[DATA BLOCK]
◆ ◆ ◆
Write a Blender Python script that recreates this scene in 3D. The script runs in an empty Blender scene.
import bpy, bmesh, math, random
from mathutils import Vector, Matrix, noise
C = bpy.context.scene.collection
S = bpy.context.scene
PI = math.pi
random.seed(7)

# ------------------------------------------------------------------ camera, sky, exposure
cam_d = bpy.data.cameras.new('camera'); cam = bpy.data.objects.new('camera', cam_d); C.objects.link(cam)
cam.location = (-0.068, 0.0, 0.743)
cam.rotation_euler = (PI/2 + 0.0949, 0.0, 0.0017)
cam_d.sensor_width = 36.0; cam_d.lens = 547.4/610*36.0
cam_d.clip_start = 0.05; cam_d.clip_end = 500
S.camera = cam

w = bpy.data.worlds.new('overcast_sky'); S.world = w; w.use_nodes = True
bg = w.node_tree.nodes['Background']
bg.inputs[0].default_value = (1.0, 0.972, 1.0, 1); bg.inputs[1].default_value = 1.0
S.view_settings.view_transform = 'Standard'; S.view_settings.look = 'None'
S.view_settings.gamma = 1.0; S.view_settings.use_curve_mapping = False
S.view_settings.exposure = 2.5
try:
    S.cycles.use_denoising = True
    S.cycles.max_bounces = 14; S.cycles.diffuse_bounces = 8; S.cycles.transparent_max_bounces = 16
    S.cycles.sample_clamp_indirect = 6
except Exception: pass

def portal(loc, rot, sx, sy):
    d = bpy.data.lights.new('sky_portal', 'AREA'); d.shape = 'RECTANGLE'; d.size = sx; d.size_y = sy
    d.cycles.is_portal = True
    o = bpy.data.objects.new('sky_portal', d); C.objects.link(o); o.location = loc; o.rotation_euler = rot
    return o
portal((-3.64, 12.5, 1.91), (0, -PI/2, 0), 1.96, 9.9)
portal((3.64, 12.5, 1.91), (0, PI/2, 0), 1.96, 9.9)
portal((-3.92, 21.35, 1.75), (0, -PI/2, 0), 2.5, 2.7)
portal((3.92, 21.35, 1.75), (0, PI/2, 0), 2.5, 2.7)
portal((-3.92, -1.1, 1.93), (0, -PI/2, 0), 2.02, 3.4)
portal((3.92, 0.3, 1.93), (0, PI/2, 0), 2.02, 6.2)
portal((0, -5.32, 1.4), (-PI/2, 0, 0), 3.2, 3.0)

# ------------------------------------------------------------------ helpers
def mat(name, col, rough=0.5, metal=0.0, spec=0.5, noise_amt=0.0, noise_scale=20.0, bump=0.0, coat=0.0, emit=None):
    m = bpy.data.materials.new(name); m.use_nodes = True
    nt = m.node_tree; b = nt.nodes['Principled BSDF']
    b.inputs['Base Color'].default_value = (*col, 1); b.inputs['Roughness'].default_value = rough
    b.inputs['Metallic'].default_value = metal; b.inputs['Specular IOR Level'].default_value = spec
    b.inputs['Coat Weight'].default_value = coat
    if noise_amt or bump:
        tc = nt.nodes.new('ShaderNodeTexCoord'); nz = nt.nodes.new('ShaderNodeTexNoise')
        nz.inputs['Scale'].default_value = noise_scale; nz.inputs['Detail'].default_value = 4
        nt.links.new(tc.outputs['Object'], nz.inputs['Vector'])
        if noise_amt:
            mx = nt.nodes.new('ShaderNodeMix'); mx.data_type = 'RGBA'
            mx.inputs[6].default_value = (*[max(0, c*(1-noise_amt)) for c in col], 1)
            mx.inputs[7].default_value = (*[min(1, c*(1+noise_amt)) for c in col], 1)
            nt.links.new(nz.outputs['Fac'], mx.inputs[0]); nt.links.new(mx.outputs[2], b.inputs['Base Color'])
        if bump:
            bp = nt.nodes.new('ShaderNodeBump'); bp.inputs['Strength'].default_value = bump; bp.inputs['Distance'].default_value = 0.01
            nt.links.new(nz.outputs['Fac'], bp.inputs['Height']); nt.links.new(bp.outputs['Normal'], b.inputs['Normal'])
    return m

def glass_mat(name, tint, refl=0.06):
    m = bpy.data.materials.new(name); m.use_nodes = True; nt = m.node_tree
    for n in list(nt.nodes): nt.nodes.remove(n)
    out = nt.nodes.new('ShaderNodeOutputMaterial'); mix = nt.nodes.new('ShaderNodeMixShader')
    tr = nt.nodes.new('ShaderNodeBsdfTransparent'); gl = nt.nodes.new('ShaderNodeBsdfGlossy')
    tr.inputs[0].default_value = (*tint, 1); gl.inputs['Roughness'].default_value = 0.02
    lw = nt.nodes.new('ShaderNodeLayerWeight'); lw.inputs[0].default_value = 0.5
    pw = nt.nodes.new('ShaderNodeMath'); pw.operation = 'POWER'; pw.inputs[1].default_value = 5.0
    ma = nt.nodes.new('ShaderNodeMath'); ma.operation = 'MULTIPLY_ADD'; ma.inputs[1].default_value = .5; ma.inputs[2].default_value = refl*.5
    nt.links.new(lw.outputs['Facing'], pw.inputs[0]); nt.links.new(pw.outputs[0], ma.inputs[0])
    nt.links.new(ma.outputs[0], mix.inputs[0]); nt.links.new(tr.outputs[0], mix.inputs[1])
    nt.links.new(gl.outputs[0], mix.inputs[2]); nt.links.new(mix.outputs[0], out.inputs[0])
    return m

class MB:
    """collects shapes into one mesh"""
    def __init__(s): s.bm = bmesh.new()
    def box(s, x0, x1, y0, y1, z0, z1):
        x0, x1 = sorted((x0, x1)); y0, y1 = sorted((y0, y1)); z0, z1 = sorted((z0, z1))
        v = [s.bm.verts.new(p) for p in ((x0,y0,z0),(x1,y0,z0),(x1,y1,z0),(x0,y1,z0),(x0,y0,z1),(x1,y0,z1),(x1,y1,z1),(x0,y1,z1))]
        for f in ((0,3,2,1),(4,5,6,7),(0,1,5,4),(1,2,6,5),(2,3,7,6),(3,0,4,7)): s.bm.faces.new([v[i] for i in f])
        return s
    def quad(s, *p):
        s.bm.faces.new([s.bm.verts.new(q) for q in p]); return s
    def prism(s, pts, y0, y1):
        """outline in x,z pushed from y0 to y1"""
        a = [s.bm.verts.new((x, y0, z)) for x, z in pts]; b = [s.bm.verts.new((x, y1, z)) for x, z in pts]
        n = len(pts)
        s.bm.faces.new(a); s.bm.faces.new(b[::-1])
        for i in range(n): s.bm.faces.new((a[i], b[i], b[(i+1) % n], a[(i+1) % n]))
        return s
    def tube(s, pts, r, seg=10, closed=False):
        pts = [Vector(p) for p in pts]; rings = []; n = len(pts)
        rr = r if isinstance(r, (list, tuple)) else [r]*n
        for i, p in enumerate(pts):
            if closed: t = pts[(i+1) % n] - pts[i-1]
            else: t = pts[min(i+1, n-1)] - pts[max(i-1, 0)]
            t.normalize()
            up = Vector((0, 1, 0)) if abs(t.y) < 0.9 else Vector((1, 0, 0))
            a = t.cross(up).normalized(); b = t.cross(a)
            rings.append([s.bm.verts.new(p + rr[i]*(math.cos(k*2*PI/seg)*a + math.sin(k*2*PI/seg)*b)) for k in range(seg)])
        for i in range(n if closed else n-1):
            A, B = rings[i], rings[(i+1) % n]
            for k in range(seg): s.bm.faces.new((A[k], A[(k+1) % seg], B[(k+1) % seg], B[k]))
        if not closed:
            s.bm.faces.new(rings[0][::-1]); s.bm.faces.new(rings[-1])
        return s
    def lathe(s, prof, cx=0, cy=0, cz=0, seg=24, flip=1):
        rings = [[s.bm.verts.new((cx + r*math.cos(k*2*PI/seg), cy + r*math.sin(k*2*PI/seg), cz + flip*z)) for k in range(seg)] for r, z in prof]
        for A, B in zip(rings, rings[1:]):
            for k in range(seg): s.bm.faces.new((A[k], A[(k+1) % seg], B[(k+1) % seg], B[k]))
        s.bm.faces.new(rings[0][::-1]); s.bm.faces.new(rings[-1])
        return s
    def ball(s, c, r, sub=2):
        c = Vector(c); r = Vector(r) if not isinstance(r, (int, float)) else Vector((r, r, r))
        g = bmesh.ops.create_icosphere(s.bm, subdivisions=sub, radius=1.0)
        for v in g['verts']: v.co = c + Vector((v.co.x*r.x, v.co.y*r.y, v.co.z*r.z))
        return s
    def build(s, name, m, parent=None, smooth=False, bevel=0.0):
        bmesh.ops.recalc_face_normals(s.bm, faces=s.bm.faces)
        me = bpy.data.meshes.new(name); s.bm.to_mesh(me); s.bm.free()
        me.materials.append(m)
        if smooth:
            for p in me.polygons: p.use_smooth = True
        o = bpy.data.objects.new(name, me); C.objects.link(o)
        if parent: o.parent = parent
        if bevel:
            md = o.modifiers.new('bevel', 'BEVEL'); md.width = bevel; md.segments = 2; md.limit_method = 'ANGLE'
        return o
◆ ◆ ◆
[SHORT PROBLEM] Return only the lines spanning from the first line of the material through the line with "S.camera = cam", copied exactly, both ends kept.

[ANSWER]
Write a Blender Python script that recreates this scene in 3D. The script runs in an empty Blender scene.
import bpy, bmesh, math, random
from mathutils import Vector, Matrix, noise
C = bpy.context.scene.collection
S = bpy.context.scene
PI = math.pi
random.seed(7)

# ------------------------------------------------------------------ camera, sky, exposure
cam_d = bpy.data.cameras.new('camera'); cam = bpy.data.objects.new('camera', cam_d); C.objects.link(cam)
cam.location = (-0.068, 0.0, 0.743)
cam.rotation_euler = (PI/2 + 0.0949, 0.0, 0.0017)
cam_d.sensor_width = 36.0; cam_d.lens = 547.4/610*36.0
cam_d.clip_start = 0.05; cam_d.clip_end = 500
S.camera = cam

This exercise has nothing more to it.